Em breve pretendo instalar nele o Sorbet Leopard. O Sorbet é um híbrido entre o 10.5 Leopard e o 10.6 Snow Leopard (a melhor versão do Mac OS X de todos os tempos!), criado por membros da comunidade de entusiastas de macs powerPC. O Sorbet traz algumas implementações do Snow Leopard para o Leopard, melhorando consideravelmente o desempenho e estabilidade, entre outras coisas.
Eu sou completamente apaixonado por esse powerbook. É dos itens da minha coleção que penso em jamais me desfazer. É lindo, elegante, compacto, e o teclado…ai ai ai o teclado (emoji de coraçõezinhos)! Meu próximo passo será conseguir uma bateria para esse PB e levar ele pra passear em algum shopping. Preciso de uma foto com ele em uma praça de alimentação de shopping.
PS 1: (piadinha de tio) – quando levei o PB pro trabalho, uma colega de 20 e poucos anos, que mal tinha saído das fraldas quando esse PB já horrorizava mundo afora, pegou ele na mão e falou: pesadinho né? Eu respondi: sim, é porque é um POWERbook!

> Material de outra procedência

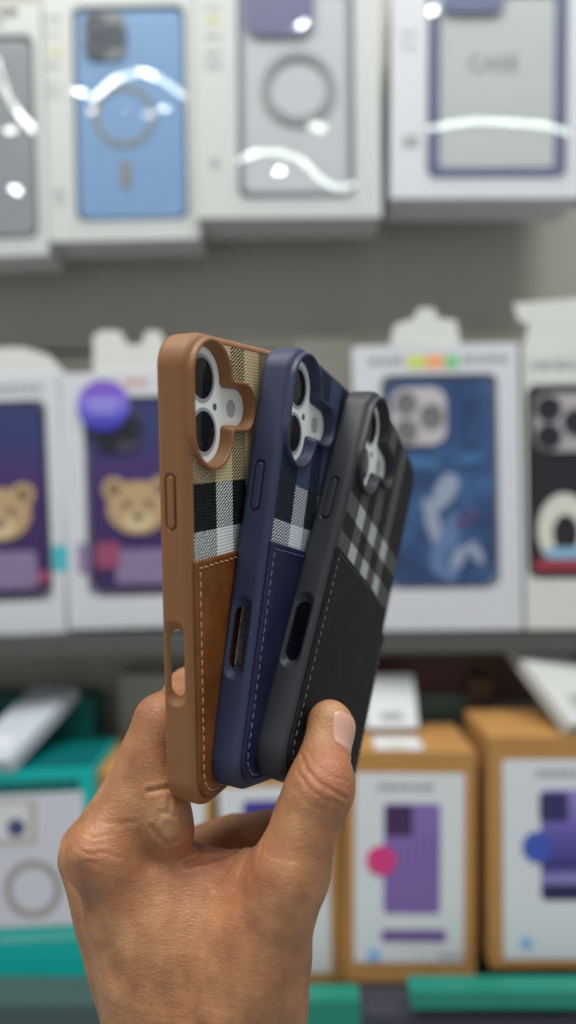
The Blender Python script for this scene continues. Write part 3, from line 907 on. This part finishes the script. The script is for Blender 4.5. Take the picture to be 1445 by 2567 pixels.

PS 2: Esse texto não foi escrito no PB porque acabei de fazer mudança, e ele ainda está guardado na caixa. Mas escrevi a maior parte em um Macbook Pro “early” 2008, que tem um teclado igual ao do PB.
PS: 2003 também foi o ano em que a Apple introduziu o alumínio na sua linha de produtos, criou um novo padrão na indústria de computadores e transformou a própria industria de alumínio nos EUA. Mas isso fica pra outro texto.
Esse PowerBook é incrível! Lembro que na keynote onde foi anunciado a Apple lançou o menor notebook do mundo com o modelo de 12″ e o maior também com o modelo de 17″, não foi? Esse design é atemporal e é muito legal que você desfila com ele por aí, mantendo vivo seu legado. E que teclado hein! Ótimo texto 😄
Não sei se o PB 12″ era o menor do mundo, mas sim era o menor já produzido pela Apple. O de 17″ sim era a maior tela do mercado. Abraço.